I can sypathize with that one. Not all that big on Dickens myself, but if you're into Fitzgerald and Steinbeck, you might want to (and probably already have, but everone misses things from time to time) check out Hesse, Camus, Maupassant and Dovtoyeski. All masters of character study in broader social contexts. Oddly enough, Phillip K. Dick is not too bad, either- provided you can look past the borderline insanity of his plotlines. There's plenty to read, it just takes a lot of head banging to winnow out the wheat from the chaff.
Literature doesn't pay, and everyone is out to make a buck. You've got to remember that the publishing houses are playing to the lowest-common denominator just like everyone else. If they can sell a million copies of yet another Grisham novel about a lawyer who does something bad, why bother with printing twenty thousand copies of something that most twits won't understand, and is just going to end up on the bargin rack? Odds are there are a handful or two of fantastic wordsmiths' manuscripts moldering under the newest Harry Potter book.
Don't watch many movies, I take it? I'd hardly call most of that shlock "quality"... Though the special effects are pretty impressive these days.
It is, but we do what we can, right? Ever get that feeling that you're one of those fellas in Farenheit 451 that have to memorize books and keep quiet about it to prevent the firemen from burning you? It gets tiring seeing blank faces all the time.
I swear this is true. Years back when the Shuttle first launched it's then new Canadian Arm an Info Babe from CNN or one of the big three was there to cover the flight by doing an interview of an engineer. It was immediately obvious that she had not a clue and her fellow reporters had told her a good question to ask was, "There is some fear the Shuttle won't be able to achieve orbit because the arm is to heavy, is that true?"

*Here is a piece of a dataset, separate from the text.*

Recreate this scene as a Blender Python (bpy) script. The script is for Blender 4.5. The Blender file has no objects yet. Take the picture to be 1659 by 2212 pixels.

The guy stiffled a laugh, barely.
Is 'verbification' an example of 'nounification'?
Isn't there a Latin word for both? If so, does thi snot absurdly imply that Latin terms are proper English?
Back when NASA still provided a feed of the communications between ground control and the shuttle crew to the networks I was watching a launch with some taling head, might have been Dan Rather, and a Nasa guy providing commentary. Mercifully, they said very little so we could hear as the chuttle crew noted a high temperature on their #3 APU and after verifying tha tground control saw the same thing, received the OK to shut it down. At the time, this had been a chronic and well publicised problem. IMMEDIATLEY after ground control told the crew to go ahead and shut down the overheated unit the talking head guy remarked to the NASA guy, "Well, it sounds like everything is going OK."
LOL Love it
Gerunding.
- - - - - - - - - - - - - - - - - - Heart Attacks: God's revenge for eating his little animal friends --
No, I think that Gerunds are those little animals that run in packs and jump off cliffs.
Lemons, you mean, don't you?
Like what St. Nick uses to pull his sleigh -- those eight little rind-deer.
There is the part-of-speech called the 'gerund'. Created, in English, by taking a verb, adding the 'ing' suffix, and using it as a noun.
AFAIK, going the other way is known as "to verbify", an appropriatly ugly term..
The real problem comes when those 're-colonize the inner city' types try to 'modify' that created abomination back into a noun form. This is frequently referred to, disparagingly, as "verb-on gerundification."
*groan*
Nah, the BIG ones are Gerunds, the little ones are Gerundives. It's the students that jump off the cliffs.
Dave in Fairfax
I'm gonna boldly go to see the Gerundologist.
I think I've split my infinitive.
Or else a farking Gerund done bit it.